Le elezioni politiche 2013 hanno segnato, a modo loro, una svolta per l’Italia: dal nulla il Movimento 5 Stelle guidato da Beppe Grillo si è fatto strada nel cuore degli elettori fino a trasformarsi il primo partito del Paese. Se la resistenza strenua di Silvio Berlusconi dimostra che non tutti sono pronti a chiudere le porte alla vecchia politica, questa tornata elettorale ci consente comunque di salutare (si spera per sempre) alcuni politici che da ormai troppo tempo erano seduti in Parlamento. Vediamo allora chi sono i grandi esclusi e, soprattutto, quanto ci costano anche ora che non ci sono più.

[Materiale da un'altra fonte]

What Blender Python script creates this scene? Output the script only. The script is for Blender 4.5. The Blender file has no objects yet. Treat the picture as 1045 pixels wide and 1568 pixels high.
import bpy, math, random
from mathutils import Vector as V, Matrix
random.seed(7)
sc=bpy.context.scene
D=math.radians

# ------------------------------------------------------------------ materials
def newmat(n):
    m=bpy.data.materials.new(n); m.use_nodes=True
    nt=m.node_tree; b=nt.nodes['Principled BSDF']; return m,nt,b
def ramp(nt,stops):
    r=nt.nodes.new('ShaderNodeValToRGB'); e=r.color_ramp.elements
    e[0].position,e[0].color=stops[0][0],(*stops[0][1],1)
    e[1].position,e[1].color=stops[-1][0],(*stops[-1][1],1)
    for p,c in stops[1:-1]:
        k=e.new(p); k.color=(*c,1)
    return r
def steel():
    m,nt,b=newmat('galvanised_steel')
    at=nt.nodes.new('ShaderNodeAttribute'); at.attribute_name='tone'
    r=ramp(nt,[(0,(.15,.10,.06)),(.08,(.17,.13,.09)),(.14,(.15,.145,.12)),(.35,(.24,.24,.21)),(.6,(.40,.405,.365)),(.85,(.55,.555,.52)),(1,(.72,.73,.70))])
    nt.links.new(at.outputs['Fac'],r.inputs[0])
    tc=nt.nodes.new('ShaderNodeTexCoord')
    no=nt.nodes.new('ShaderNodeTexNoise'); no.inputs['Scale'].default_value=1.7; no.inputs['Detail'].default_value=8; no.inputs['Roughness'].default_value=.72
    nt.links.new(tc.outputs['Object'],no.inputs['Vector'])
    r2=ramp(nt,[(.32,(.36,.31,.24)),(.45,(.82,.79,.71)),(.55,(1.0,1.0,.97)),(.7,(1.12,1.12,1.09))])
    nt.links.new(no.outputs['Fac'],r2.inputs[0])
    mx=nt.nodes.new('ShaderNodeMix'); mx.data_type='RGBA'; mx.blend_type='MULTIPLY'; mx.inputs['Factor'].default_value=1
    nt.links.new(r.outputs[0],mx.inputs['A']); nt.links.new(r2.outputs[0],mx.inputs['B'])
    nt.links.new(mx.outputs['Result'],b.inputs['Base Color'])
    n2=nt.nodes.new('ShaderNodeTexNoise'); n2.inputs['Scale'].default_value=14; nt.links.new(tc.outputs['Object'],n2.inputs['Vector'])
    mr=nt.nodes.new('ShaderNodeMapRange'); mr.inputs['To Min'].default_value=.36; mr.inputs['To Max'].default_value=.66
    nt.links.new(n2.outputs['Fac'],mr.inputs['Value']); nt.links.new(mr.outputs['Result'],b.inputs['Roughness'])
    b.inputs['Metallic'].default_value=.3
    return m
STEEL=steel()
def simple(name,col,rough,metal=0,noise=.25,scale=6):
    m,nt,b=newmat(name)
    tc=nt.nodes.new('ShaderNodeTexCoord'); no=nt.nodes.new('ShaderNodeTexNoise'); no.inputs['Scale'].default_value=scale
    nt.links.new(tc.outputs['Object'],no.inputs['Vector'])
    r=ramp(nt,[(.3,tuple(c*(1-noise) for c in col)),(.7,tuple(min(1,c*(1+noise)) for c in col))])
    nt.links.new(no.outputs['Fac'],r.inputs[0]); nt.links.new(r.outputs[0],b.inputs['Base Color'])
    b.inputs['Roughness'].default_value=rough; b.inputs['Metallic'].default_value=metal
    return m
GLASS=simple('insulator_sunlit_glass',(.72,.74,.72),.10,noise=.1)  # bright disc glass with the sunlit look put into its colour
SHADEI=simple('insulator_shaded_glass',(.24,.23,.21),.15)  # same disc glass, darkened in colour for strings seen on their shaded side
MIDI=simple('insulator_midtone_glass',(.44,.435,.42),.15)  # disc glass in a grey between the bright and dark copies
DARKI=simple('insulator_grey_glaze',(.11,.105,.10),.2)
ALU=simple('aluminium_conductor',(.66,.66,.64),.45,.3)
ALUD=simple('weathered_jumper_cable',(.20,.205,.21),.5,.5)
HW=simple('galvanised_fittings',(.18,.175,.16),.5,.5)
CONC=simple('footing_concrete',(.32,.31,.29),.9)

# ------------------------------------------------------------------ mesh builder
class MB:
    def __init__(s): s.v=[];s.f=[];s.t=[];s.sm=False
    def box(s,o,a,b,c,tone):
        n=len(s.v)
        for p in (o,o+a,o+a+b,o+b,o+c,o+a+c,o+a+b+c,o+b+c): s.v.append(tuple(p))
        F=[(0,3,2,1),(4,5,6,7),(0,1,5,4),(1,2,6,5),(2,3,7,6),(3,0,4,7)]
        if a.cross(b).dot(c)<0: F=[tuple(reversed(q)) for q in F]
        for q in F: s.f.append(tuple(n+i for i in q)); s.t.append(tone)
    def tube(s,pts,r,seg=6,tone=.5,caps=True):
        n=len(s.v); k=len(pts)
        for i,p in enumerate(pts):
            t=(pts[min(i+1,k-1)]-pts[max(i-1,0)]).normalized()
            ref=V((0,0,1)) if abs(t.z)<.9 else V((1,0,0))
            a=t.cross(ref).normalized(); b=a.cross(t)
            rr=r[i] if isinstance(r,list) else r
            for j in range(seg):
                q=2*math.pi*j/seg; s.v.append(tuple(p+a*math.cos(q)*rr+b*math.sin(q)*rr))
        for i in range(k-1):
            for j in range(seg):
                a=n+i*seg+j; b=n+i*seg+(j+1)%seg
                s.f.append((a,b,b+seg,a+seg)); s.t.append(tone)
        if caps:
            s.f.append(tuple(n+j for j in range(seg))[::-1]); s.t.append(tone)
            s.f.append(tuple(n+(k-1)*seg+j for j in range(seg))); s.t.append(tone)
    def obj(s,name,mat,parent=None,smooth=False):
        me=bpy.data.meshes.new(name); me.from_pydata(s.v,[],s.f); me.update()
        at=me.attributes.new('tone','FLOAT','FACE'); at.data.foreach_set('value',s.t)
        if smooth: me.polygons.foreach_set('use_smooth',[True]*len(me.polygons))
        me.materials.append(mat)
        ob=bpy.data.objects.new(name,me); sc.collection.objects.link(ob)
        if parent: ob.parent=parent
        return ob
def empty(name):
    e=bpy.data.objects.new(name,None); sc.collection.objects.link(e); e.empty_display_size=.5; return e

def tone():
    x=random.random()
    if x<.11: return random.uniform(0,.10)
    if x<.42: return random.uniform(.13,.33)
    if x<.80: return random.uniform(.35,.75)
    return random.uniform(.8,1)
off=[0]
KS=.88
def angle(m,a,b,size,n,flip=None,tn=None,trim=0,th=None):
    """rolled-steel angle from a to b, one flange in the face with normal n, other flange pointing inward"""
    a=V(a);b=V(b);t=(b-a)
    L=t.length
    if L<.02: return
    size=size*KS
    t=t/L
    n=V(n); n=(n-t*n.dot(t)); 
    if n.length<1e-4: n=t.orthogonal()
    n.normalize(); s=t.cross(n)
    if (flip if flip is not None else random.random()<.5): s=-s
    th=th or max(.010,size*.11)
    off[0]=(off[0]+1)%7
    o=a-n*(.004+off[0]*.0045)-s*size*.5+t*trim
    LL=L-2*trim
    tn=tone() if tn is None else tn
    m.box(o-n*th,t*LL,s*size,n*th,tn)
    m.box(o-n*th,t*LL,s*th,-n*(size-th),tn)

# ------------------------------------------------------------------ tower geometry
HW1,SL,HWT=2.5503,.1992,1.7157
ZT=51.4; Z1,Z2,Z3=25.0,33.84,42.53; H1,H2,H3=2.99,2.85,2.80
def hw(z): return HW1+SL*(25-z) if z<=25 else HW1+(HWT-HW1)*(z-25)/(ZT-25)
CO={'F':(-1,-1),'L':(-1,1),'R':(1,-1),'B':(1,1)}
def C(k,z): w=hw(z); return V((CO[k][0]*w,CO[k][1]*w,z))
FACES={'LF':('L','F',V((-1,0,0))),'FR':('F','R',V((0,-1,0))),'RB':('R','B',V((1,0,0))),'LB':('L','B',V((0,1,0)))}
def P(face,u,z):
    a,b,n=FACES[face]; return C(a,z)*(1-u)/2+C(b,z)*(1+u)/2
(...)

Il voto di febbraio 2013 verrà ricordato come quello che ha aperto le porte del Parlamento alla società civile, merito ovviamente delle candidature tra la gente comune del Movimento 5 Stelle imitato, spesso con pessimi risultati, anche da Partito Democratico e Pdl. Per un cittadino che varca il portone del potere c’è un politico di professione che è costretto a uscirne dopo il fallimento elettorale. Un addio con il sorriso sulle labbra, comunque, visto che quasi tutti potranno godere di sostanziosi assegni di fine mandato e, in qualche caso, di una lauta pensione gentilmente offerta dalle tasche degli italiani.
Cos’è l’assegno di fine mandato? Una geniale invenzione dei parlamentari, votata ovviamente all’unanimità, che funziona nel seguente modo: ogni mese sull’indennità lorda percepita da ogni politico viene effettuata una piccola trattenuta, accumulata in modo da consentire, il giorno del loro addio, una liquidazione pari all’80% dell’indennità parlamentare lorda per ogni anno (e anche per frazioni superiori ai sei mesi) in cui sono stati in Parlamento. I nomi più importanti tra i ‘trombati’ sono senza dubbio Gianfranco Fini, Antonio Di Pietro, Italo Bocchino, Franco Marino ed Emma Bonino. Ciascuno, con cifre diverse, tornerà a casa comunque con le tasche piene.
Gianfranco Fini intascherà un assegno di fine mandato che dovrebbe essere pari a circa 260mila euro netti. La vicepresidente del Senato, Emma Bonino, porterà a casa invece circa 60mila euro, cui va però aggiunta una pensione mensile di 6.500 euro netti. Fernando Adornato dell’UdC otterrà un assegno di 112mila euro e, dal prossimo anno, una pensione di 4.500 euro netti al mese da aggiugere a quella di giornalista. A Franco Marini toccheranno un assegno da 188mila euro e una pensione di 5.300 euro al mese netti; a Italo Bocchino, il più giovane del lotto, sarà concesso un assegno di quasi 150mila euro ma senza pensione. Antonio Di Pietro, infine, dice addio (non per la prima volta) al Parlamento con in tasca 60mila euro di liquidazione, più bassa rispetto agli altri perché l’ha già ottenuta una volta in passato. Esclusi a mani vuote, infine, Antonio Ingroia e Oscar Giannino, che non hanno mai fatto parte del Parlamento.
Se questi sono gli esclusi più famosi, c’è anche qualche politico che deve ringraziare la buona sorte (o un aiutino dall’esterno) per la sua presenza in Parlamento. Ci riferiamo a Casini, Razzi, Scilipoti, Tabacci, Tremonti e persino il fido Augusto Minzolini (dentro grazie alla rinuncia di Berlusconi). Questi signori continueranno a parcepire i loro lauti stipendi, a meno che la rivoluzione tanto sbandierata dal M5S e da Grillo non prenda piede finalmente con una drastica riduzione delle spese della politica. Voi ci credete davvero?